Ce qui m'intéresse, c'est de donner une voix à ceux qui n'en ont pas, de leur donner la parole. Et c'est aussi de montrer une Suisse de la marge, une Suisse qui s'éloigne un peu des clichés de carte postale avec lesquels on associe souvent notre pays. Et c'est vrai que c'était une Suisse qui, pour moi, était invisible. Quand j'étais gamin et que je regardais la télévision, et des films, je me disais: ça ressemble un petit peu à des images d'Epinal, alors que la Suisse, c'est pas seulement ça.
Vous choisissez aussi les décors en Suisse. Pour "Bisons", c'était le Jura, pour "Winter Palace ", que vous venez de terminer de tourner, c'est le Valais. Pour "Anomalia", vous étiez en Gruyère. Pourquoi ces paysages et qu'est-ce qu'ils vous permettent de raconter?

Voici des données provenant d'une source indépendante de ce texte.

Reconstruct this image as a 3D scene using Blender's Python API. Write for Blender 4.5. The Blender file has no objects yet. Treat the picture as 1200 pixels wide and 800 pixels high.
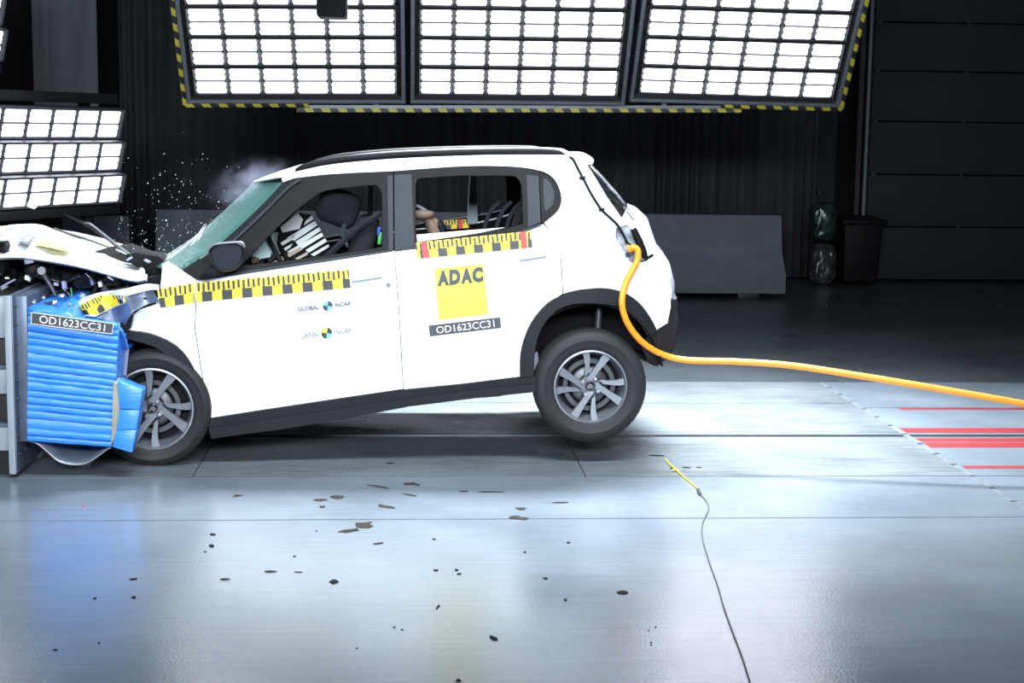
import bpy, bmesh, math, random
import numpy as np
from mathutils import Vector, Matrix, noise
from mathutils.geometry import delaunay_2d_cdt

random.seed(7)
SC = bpy.context.scene
COL = SC.collection

# ------------------------------------------------------------------ camera
F = 1800.0                                     # focal length for a 1200 px wide frame
CAM = Vector((0.0, -8.38, 1.86))
CM = (Matrix.Rotation(math.radians(-4.0), 3, 'Z') @ Matrix.Rotation(math.radians(90 - 7.9), 3, 'X')
      @ Matrix.Rotation(0.0135, 3, 'Z'))
cd = bpy.data.cameras.new('camera')
cd.sensor_width = 36.0
cd.lens = F / 1200 * 36.0
cd.clip_end = 200
cam = bpy.data.objects.new('camera', cd)
cam.matrix_world = Matrix.Translation(CAM) @ CM.to_4x4()
COL.objects.link(cam)
SC.camera = cam

# ------------------------------------------------------------------ world, lights, exposure
SC.view_settings.view_transform = 'Standard'
SC.view_settings.look = 'None'
SC.view_settings.gamma = 1.0
SC.view_settings.use_curve_mapping = False
SC.view_settings.exposure = 0.0
w = bpy.data.worlds.new('world')
w.use_nodes = True
SC.world = w
w.node_tree.nodes['Background'].inputs[0].default_value = (0.55, 0.7, 1.0, 1)
w.node_tree.nodes['Background'].inputs[1].default_value = 0.07


def area(name, loc, target, sx, sy, power, color=(0.86, 0.94, 1.0), spread=180):
    l = bpy.data.lights.new(name, 'AREA')
    l.shape = 'RECTANGLE'
    l.size, l.size_y = sx, sy
    l.energy = power
    l.color = color
    l.spread = math.radians(spread)
    o = bpy.data.objects.new(name, l)
    o.location = loc
    d = Vector(target) - Vector(loc)
    o.rotation_euler = d.to_track_quat('-Z', 'Y').to_euler()
    COL.objects.link(o)
    return o


# the lab's ceiling light banks over the test track, plus an added front fill
area('ceiling_bank_lamp', (0.6, -2.7, 5.2), (0.5, -0.1, 0.6), 3.8, 1.2, 120, spread=80)
area('front_fill_lamp', (-0.2, -10.5, 3.9), (-0.1, 0.0, 0.7), 6.0, 1.0, 390, spread=90)  # added fill behind the camera, lifts the lower flank and the back barriers
area('track_bank_lamp', (1.3, 2.4, 5.6), (1.2, 1.15, 0.0), 3.6, 0.9, 600, spread=66)
BANK_EMIT = 6.2

# ------------------------------------------------------------------ pixel -> world helpers (photo is 1200 x 800)


def ray(px, py):
    return CM @ Vector(((px - 600) / F, -(py - 400) / F, -1.0))


def P(px, py, Y):
    d = ray(px, py)
    return CAM + d * ((Y - CAM.y) / d.y)


def G(px, py, z=0.0):
    d = ray(px, py)
    return CAM + d * ((z - CAM.z) / d.z)


# ------------------------------------------------------------------ materials
MATS = {}


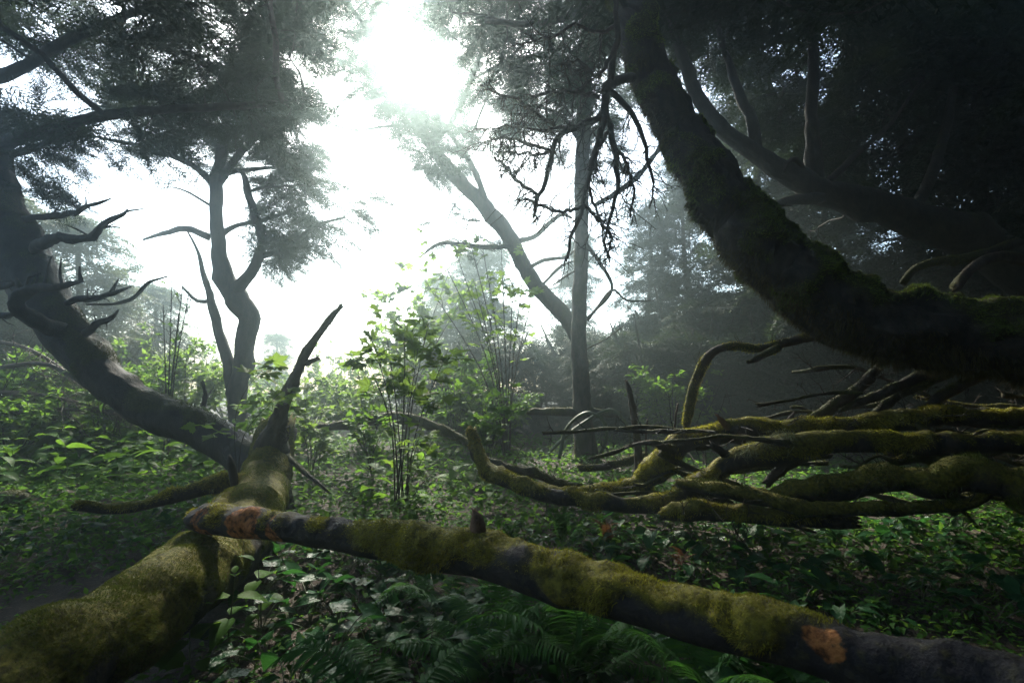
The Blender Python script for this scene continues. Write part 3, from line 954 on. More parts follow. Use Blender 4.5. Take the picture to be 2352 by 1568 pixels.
nb = P(1322, 1020, 9.6)
nb[2] = gz(nb[0], nb[1])
lean = thing("leaning_tree", "lacy pale tree leaning toward the glow from behind the slim straight trunk", "tree", nb)
LM = (0.1, 0.35, 4, 0.012)
nsk = [limb_part("trunk", lean, [(1336, 1050, 15, 9.6), (1336, 900, 15, 9.6), (1326, 780, 18, 9.6), (1285, 710, 20, 9.6), (1240, 665, 20, 9.6), (1205, 610, 18, 9.6), (1180, 560, 19, 9.6), (1140, 505, 21, 9.6), (1090, 450, 20, 9.7), (1030, 385, 17, 9.8), (985, 325, 14, 10), (945, 260, 12, 10.2), (905, 190, 11, 10.4), (880, 120, 9, 10.6), (830, 50, 7, 10.8), (780, -20, 5, 11)], M["bark_brown"], 101, 14, 0.08, LM, (4000, 0.03, 0.004), "moss_b", wobble=0.2)]
for k, l in enumerate([
    [(1120, 480, 10, 9.6), (1095, 400, 9, 9.5), (1060, 345, 8, 9.4), (1020, 285, 5, 9.3), (975, 220, 3, 9.2)],
    [(1185, 565, 8, 9.6), (1130, 568, 8, 9.4), (1070, 563, 7, 9.2), (1010, 560, 5, 9), (965, 590, 2, 8.8)],
    [(1185, 555, 9, 9.6), (1225, 545, 8, 9.5), (1260, 515, 7, 9.4), (1290, 492, 6, 9.3), (1310, 500, 3, 9.3)],
    [(1215, 615, 7, 9.5), (1250, 598, 6, 9.3), (1300, 590, 4, 9.1), (1325, 570, 3, 9)],
    [(1000, 330, 7, 9.9), (1050, 260, 8, 10), (1085, 180, 7, 10.1), (1110, 110, 5, 10.2), (1130, 40, 3, 10.3)],
    [(1240, 660, 5, 9.5), (1270, 630, 4, 9.3), (1290, 610, 4, 9.2), (1320, 600, 2, 9.1)],
    [(960, 290, 5, 10), (890, 290, 4, 10.3), (820, 300, 3, 10.6), (770, 290, 2, 10.8)],
    [(1075, 345, 4, 9.4), (1100, 270, 3, 9.3), (1130, 200, 2, 9.2)],
]):
    nsk.append(limb_part("limb", lean, l, M["bark_brown"], 102 + k, 7, 0.1, LM, (2500, 0.03, 0.004), "moss_b"))
nsk = np.concatenate(nsk)
nsk = nsk[nsk[:, 2] > 3.2]
canopy(lean, nsk, [
    ([(620, -260), (860, -260), (900, 60), (960, 160), (1060, 320), (1090, 420), (1000, 400), (900, 290), (760, 130), (640, 90)], (8.6, 11.5), 270, 0.75),
    ([(900, -300), (1100, -300), (1120, -20), (1000, 60), (900, 20)], (8.5, 12), 80, 0.9),  # crown carried on above the frame, added to block the sky ahead
    ([(990, 20), (1140, 40), (1150, 300), (1060, 360), (1020, 200)], (9, 11.5), 44, 0.7),
    ([(800, 90), (960, 230), (1070, 360), (1010, 430), (930, 340), (840, 220)], (8.4, 10), 60, 0.55),
    ([(940, 470), (1110, 470), (1190, 560), (1010, 600)], (9, 11), 20, 0.5),
], M["needle"], M["twig"], sp=15, shade=0.85)

# ------------------------------------------------------------------ dark tree behind the great trunk
kb = P(2480, 900, 6.3)
kb[2] = gz(kb[0], kb[1])
dark = thing("shadowed_tree", "shadowed tree with a sinuous trunk and upright limbs behind the huge mossy trunk", "tree", kb)
dsk = [limb_part("trunk", dark, [(1530, -60, 9.6, 6.2), (1545, 60, 11.5, 6.2), (1568, 130, 14.1, 6.2), (1605, 225, 17.3, 6.2), (1660, 300, 19.2, 6.2), (1740, 355, 21.8, 6.2), (1820, 405, 26.9, 6.2), (1900, 442, 32.0, 6.2), (2050, 485, 38.4, 6.2), (2250, 560, 46.1, 6.2), (2420, 720, 54.4, 6.3), (2480, 960, 64.0, 6.3)], M["bark"], 121, 18, 0.06, (0.4, 0.3, 4, 0.012), wobble=0.15)]
for k, l in enumerate([
    [(1865, 420, 22, 6.2), (1866, 340, 17, 6.2), (1866, 250, 15, 6.2), (1868, 120, 13, 6.3), (1872, -30, 10, 6.4)],
    [(1745, 355, 15, 6.2), (1735, 310, 15, 6.2), (1715, 250, 14, 6.2), (1690, 190, 12, 6.3), (1665, 120, 9, 6.4), (1640, 20, 6, 6.5)],
    [(1880, 455, 16, 6.1), (1820, 460, 13, 6), (1775, 475, 9, 5.9), (1745, 495, 3, 5.8)],
    [(1850, 395, 6, 6.1), (1828, 365, 7, 6.05), (1808, 375, 7, 6), (1800, 395, 4, 6)],
    [(1900, 420, 10, 6.2), (1960, 360, 8, 6.4), (2040, 290, 6, 6.6), (2120, 180, 4, 6.8)],
    [(2100, 490, 16, 6.3), (2160, 350, 12, 6.6), (2200, 150, 9, 7), (2230, -60, 6, 7.4)],
]):
    dsk.append(limb_part("limb", dark, l, M["bark"], 122 + k, 9, 0.08, (0.5, 0.3, 5, 0.01)))
dsk = np.concatenate(dsk)
canopy(dark, dsk, [
    ([(1520, -120), (2420, -120), (2420, 200), (1980, 200), (1750, 170), (1600, 160), (1520, 60)], (6.4, 9.5), 190, 1.1),
    ([(1950, 180), (2420, 180), (2420, 600), (2150, 560), (1980, 430)], (6.8, 10), 95, 1.0),
    ([(1640, 190), (1960, 190), (1960, 420), (1760, 350)], (7, 9.5), 60, 0.8),
    ([(1370, -420), (2100, -420), (2100, 0), (1700, 60), (1400, 60)], (7.5, 12), 130, 1.3),  # boughs above the frame, added to keep sun off the air here
    ([(1700, 520), (2420, 600), (2420, 900), (1900, 760)], (7, 9), 60, 1.0),
], M["needle"], M["twig"], lo=True)


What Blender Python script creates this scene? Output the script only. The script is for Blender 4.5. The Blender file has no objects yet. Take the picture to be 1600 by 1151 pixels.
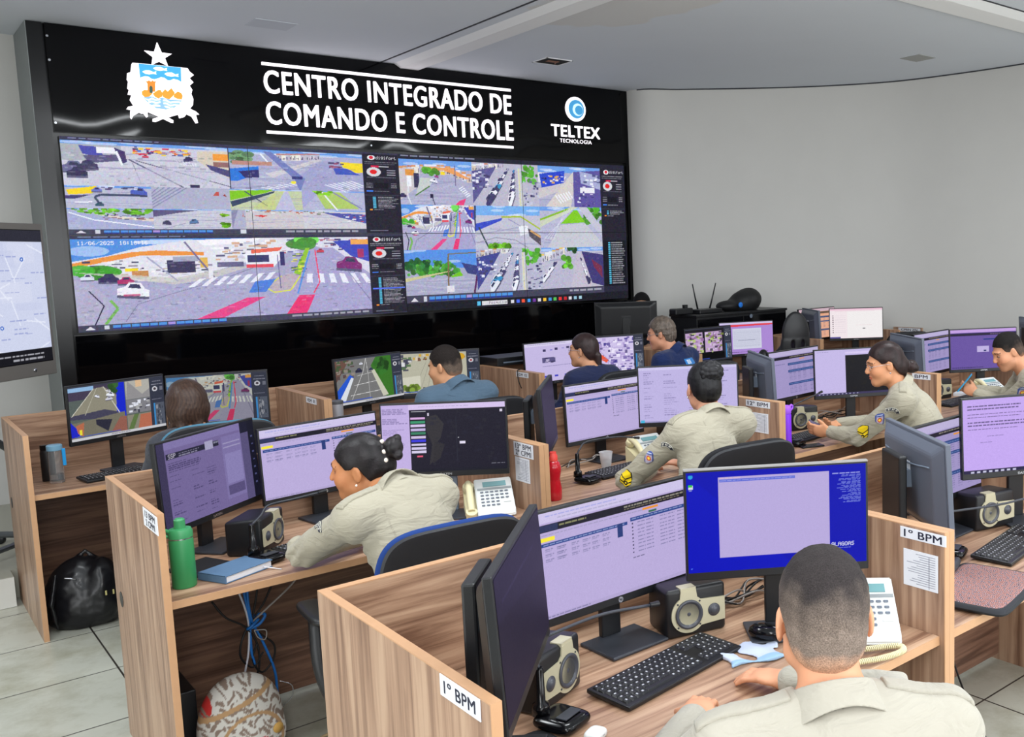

Pour moi, les paysages, c'est des vrais personnages. Quand je me balade, quelque chose que je fais beaucoup, c'est une idée de film, peut vraiment naître d'un décor, d'un paysage, d'une maison, d'une lumière. C'est une manière que j'ai de m'inspirer. Il y a des gens qui sont ceux qui s'inspirent en regardant des peintures- la joconde une- a d'autres qui sont inspirées par des revers lifté de roger federer. Moi, c'est plutôt dans la montagne ou en regardant des paysages. C'est quelque chose qui est très évocateur et qui stimule mon imagination.
Vous venez de terminer le tournage de "Winter Palace. C'est quoi la suite?
Après cette interview, je vais aller en salle de montage. On est en train de travailler sur les épisodes et la diffusion de la série. Elle est prévue pour la fin de l'année, décembre 2024 sur la RTS et les chaînes suisses. Dès janvier, sur netflix en Suisse et dans le reste du monde, et ça, c'est vrai que c'est très excitant.
Travailler avec Netflix, comment ça se passe?
Ça se passe très bien, les gens de Netflix sont tout à fait recommandables. Je sais que souvent, on a tendance à vouloir les associer avec une certaine forme d'arrogance, peut-être parce que ce sont des géants américains. Ça s'est passé un peu comme lorsque des gens qui ne se connaissent pas se rencontrent. Et puis, ils sont là, ils nous soutiennent, ils aiment beaucoup le projet, ils comprennent que ce projet doit avant tout réussir à trouver un public en Suisse, mais qu'il doit aussi avoir la possibilité de parler au-delà de nos frontières. Et ça, je trouve très smart de leur part.
Vous avez encore un projet qui va se dessiner: vous allez mettre en scène l'histoire de la créatrice de Betty Bossi. Qu'est-ce qui vous a séduit dans ce projet?
On va raconter l'histoire d'Emmi Creola-Maag qui a inventé ce personnage iconique, qui constitue et définit une partie de notre identité helvétique. Pour moi, ça représente plein de choses, parce que je pense qu'on est tous un tout petit peu Betty Bossi. En tout cas, c'était le cas pour moi. J'ai, comme tout le monde, appris plein de choses grâce à ces livres et grâce à cette figure iconique. Donc, pour moi, c'est raconter une partie de mon enfance, mais aussi une partie de ce qui constitue mon identité suisse.